+++ Exercise input

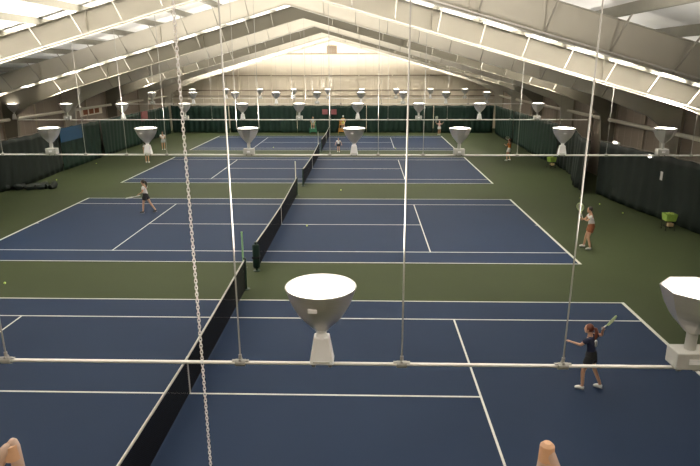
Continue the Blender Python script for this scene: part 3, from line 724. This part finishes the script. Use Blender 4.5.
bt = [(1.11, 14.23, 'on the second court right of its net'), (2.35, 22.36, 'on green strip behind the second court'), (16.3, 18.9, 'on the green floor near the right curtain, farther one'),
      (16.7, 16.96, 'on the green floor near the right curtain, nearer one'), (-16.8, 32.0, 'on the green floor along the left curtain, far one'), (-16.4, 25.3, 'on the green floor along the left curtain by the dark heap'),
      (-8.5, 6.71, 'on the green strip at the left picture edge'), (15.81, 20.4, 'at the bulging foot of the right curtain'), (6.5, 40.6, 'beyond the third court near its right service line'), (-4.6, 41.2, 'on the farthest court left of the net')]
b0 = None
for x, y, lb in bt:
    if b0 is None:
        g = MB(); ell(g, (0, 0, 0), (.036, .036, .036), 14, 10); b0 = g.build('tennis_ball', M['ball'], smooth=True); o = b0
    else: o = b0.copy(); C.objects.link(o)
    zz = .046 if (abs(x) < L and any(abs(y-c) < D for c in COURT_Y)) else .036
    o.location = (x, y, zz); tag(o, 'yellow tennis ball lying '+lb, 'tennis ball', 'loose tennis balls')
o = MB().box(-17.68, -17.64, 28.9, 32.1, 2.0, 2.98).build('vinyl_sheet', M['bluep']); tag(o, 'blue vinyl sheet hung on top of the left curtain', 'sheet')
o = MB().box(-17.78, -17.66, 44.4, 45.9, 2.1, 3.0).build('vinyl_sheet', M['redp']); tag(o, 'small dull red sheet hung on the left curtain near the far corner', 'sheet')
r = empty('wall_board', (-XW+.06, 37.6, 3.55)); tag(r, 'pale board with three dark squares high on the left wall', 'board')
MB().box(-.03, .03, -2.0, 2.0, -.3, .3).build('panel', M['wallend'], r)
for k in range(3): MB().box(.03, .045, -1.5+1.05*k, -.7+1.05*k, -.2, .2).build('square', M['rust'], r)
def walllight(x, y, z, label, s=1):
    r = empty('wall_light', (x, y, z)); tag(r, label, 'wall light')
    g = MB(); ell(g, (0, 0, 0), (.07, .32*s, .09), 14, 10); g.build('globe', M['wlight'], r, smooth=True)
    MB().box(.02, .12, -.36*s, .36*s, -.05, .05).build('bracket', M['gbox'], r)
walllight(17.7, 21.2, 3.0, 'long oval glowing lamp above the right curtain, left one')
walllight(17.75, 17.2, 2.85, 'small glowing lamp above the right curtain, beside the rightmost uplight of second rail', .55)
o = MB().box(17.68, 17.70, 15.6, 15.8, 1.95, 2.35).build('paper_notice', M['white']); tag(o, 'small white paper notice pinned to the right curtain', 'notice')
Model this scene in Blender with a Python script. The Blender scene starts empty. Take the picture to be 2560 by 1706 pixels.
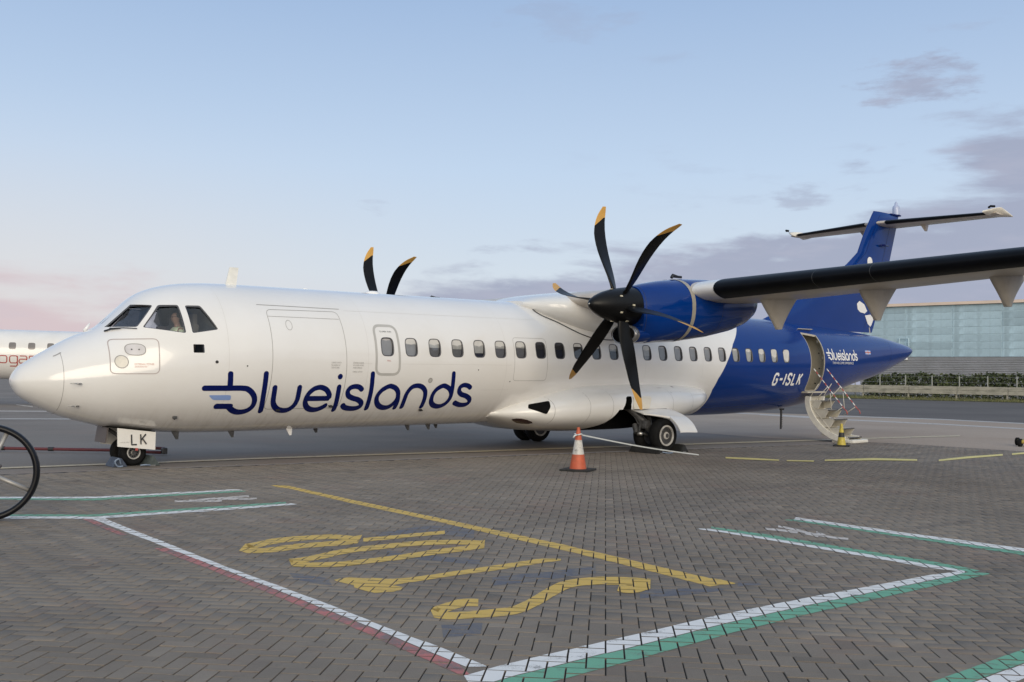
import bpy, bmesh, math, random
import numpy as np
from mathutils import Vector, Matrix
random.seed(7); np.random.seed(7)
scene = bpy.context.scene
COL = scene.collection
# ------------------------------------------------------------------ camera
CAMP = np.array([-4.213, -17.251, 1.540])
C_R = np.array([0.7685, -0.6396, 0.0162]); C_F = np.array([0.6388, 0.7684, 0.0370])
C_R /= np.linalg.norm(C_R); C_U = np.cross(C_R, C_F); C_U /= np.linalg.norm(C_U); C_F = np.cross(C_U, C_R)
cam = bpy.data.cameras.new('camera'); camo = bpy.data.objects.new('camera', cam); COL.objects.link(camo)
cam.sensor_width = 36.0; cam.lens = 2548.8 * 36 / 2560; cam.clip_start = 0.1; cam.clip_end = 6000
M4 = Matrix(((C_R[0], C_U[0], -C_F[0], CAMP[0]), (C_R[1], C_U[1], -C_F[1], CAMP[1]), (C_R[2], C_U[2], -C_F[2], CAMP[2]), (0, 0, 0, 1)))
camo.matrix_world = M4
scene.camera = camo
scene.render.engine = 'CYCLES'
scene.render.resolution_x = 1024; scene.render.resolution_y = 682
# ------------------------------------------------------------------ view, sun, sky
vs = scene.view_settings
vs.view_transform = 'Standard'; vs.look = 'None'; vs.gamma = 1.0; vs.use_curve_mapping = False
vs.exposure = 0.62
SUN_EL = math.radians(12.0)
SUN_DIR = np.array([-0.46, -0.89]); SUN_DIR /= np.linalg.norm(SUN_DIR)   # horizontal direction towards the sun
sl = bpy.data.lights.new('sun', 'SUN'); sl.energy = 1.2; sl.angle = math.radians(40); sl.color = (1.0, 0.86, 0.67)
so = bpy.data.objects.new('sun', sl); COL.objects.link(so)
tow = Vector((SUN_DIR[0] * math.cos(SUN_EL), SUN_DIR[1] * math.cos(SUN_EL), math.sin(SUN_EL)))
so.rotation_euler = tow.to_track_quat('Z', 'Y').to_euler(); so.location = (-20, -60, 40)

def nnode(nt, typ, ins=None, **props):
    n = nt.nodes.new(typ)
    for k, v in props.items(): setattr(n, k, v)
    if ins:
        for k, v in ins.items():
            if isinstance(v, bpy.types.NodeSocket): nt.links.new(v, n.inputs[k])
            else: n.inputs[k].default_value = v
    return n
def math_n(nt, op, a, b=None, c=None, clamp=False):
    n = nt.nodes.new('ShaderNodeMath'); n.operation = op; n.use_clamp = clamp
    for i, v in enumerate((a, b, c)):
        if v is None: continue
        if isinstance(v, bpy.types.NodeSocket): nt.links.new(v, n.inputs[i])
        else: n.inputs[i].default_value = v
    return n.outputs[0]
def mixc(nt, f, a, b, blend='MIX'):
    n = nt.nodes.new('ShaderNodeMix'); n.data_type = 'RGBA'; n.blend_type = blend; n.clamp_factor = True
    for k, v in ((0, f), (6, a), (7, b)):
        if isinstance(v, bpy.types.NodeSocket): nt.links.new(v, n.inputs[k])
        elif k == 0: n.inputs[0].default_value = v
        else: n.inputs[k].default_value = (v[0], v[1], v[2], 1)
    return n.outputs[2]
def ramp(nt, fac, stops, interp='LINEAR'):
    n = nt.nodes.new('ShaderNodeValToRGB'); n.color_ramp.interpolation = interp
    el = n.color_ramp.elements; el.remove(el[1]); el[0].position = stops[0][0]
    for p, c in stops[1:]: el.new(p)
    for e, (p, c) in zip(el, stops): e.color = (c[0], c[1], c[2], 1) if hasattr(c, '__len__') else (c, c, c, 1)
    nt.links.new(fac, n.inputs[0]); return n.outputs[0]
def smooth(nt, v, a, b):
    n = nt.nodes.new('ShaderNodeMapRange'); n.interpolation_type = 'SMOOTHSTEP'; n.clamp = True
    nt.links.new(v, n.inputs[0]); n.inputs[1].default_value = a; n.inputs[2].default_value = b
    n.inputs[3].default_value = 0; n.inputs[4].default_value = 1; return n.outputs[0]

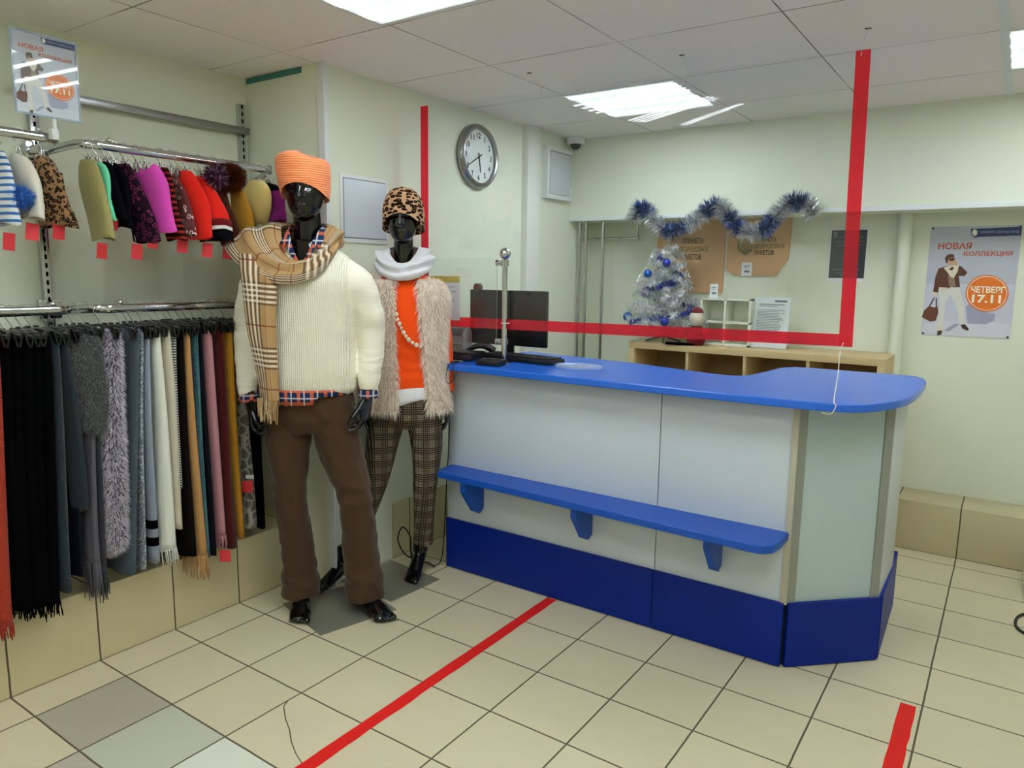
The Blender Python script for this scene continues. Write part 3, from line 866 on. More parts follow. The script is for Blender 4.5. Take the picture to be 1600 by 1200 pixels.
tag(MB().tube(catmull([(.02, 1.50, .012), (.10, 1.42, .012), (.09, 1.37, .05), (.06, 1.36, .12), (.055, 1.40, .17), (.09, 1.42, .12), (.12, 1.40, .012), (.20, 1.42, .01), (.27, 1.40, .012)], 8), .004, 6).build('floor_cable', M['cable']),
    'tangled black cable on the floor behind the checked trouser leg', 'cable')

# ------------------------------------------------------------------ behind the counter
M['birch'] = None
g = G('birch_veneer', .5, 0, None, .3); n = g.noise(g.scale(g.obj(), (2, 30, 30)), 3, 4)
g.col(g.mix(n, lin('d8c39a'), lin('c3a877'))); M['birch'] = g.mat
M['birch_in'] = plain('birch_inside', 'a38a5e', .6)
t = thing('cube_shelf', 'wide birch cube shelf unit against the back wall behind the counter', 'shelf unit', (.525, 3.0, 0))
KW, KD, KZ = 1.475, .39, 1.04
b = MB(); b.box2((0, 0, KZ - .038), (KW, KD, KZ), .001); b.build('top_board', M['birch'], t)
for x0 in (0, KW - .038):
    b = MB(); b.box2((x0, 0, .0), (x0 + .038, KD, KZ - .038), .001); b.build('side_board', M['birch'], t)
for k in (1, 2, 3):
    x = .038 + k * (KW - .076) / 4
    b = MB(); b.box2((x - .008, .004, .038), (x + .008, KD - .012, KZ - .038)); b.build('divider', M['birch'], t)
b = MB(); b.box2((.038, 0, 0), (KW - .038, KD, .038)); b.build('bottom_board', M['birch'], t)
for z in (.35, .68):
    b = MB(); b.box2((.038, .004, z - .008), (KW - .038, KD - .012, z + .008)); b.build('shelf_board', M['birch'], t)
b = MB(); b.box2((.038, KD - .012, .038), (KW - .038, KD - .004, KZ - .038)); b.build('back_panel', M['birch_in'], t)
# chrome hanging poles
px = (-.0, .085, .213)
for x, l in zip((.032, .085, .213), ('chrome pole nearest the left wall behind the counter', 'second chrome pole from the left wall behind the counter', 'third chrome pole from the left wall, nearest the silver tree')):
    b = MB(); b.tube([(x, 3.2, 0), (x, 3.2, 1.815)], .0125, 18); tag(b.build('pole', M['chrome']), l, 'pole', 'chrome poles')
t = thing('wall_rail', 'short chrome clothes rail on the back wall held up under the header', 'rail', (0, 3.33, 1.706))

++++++

All lines that include "Python" are to be gathered and copied.

Continue the Blender Python script for this scene: part 3, from line 724. This part finishes the script. Use Blender 4.5.
Model this scene in Blender with a Python script. The Blender scene starts empty. Take the picture to be 2560 by 1706 pixels.
The Blender Python script for this scene continues. Write part 3, from line 866 on. More parts follow. The script is for Blender 4.5. Take the picture to be 1600 by 1200 pixels.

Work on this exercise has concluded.